REQUIREMENT:
Drop every picture, then transcribe the remaining data exactly.

DATA BLOCK:
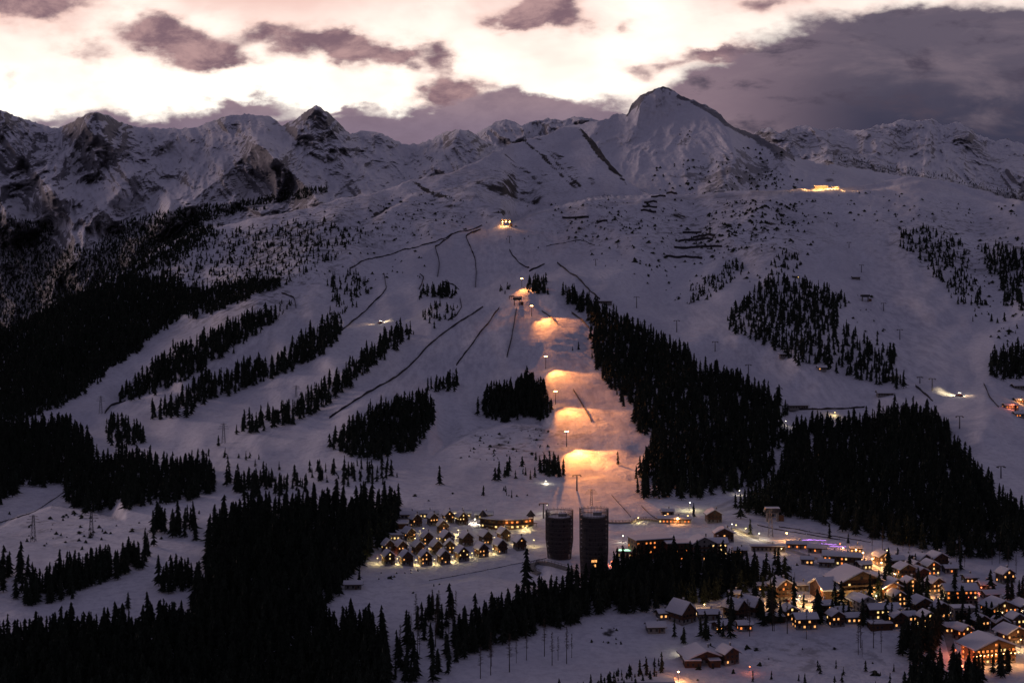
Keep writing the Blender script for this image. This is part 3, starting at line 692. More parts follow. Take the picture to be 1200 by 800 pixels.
house(1079, 717, 14, 12, 2, 12, 'gabled chalet in front of the street bend', pitch=28, lit=.05)
house(1124, 706, 24, 11, 3, 4, 'large pale building glowing pink red behind pointed spruces', ridge='x', pitch=30, lit=.45, glow='amber', wall='plaster', cat='building', name='guest_house')
house(1128, 729, 16, 10, 3, 3, 'stepped pale apartment house with lit balconies right of the street', flat=True, lit=.15, wall='plaster', cat='apartment house', name='apartment_house')
house(1170, 721, 21, 15, 2, 16, 'broad chalet hotel with orange lights along its gable', pitch=24, lit=.85, glow='amber', cat='hotel', name='hotel')
house(1200, 720, 12, 12, 2, 12, 'chalet with red lamp at the right edge of the village', pitch=26, lit=.4, glow='amber')
house(1185, 752, 18, 14, 2, 20, 'wide snow-roofed building behind the lower hotel', pitch=24, lit=.2)
house(822, 772, 20, 16, 1, 12, 'barn with brush growing over its snowy roof beside the bottom road', pitch=20, lit=0, balcony=False, cat='barn', name='barn', over=1.6)
house(853, 775, 11, 10, 2, 26, 'tall gabled barn house right of the brushy roof', pitch=32, lit=.1, balcony=False)
house(837, 779, 6, 5, 1, 6, 'tiny flat-roofed shed with a lamp beside the barn', flat=True, balcony=False, lit=0, cat='shed', name='shed')
house(768, 738, 10, 8, 1, 5, 'small snowed-in cabin at the left end of the village', ridge='x', pitch=22, balcony=False, lit=0, cat='cabin', name='cabin')
house(811, 779, 9, 7, 1, 3, 'low flat shed in front of the barn', flat=True, balcony=False, lit=0, cat='shed', name='shed')
house(756, 806, 30, 9, 1, 0, 'low wide building with orange lit end at the bottom edge', flat=True, balcony=False, lit=.1, cat='building', name='guest_house')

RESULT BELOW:
Keep writing the Blender script for this image. This is part 3, starting at line 692. More parts follow. Take the picture to be 1200 by 800 pixels.
house(1079, 717, 14, 12, 2, 12, 'gabled chalet in front of the street bend', pitch=28, lit=.05)
house(1124, 706, 24, 11, 3, 4, 'large pale building glowing pink red behind pointed spruces', ridge='x', pitch=30, lit=.45, glow='amber', wall='plaster', cat='building', name='guest_house')
house(1128, 729, 16, 10, 3, 3, 'stepped pale apartment house with lit balconies right of the street', flat=True, lit=.15, wall='plaster', cat='apartment house', name='apartment_house')
house(1170, 721, 21, 15, 2, 16, 'broad chalet hotel with orange lights along its gable', pitch=24, lit=.85, glow='amber', cat='hotel', name='hotel')
house(1200, 720, 12, 12, 2, 12, 'chalet with red lamp at the right edge of the village', pitch=26, lit=.4, glow='amber')
house(1185, 752, 18, 14, 2, 20, 'wide snow-roofed building behind the lower hotel', pitch=24, lit=.2)
house(822, 772, 20, 16, 1, 12, 'barn with brush growing over its snowy roof beside the bottom road', pitch=20, lit=0, balcony=False, cat='barn', name='barn', over=1.6)
house(853, 775, 11, 10, 2, 26, 'tall gabled barn house right of the brushy roof', pitch=32, lit=.1, balcony=False)
house(837, 779, 6, 5, 1, 6, 'tiny flat-roofed shed with a lamp beside the barn', flat=True, balcony=False, lit=0, cat='shed', name='shed')
house(768, 738, 10, 8, 1, 5, 'small snowed-in cabin at the left end of the village', ridge='x', pitch=22, balcony=False, lit=0, cat='cabin', name='cabin')
house(811, 779, 9, 7, 1, 3, 'low flat shed in front of the barn', flat=True, balcony=False, lit=0, cat='shed', name='shed')
house(756, 806, 30, 9, 1, 0, 'low wide building with orange lit end at the bottom edge', flat=True, balcony=False, lit=.1, cat='building', name='guest_house')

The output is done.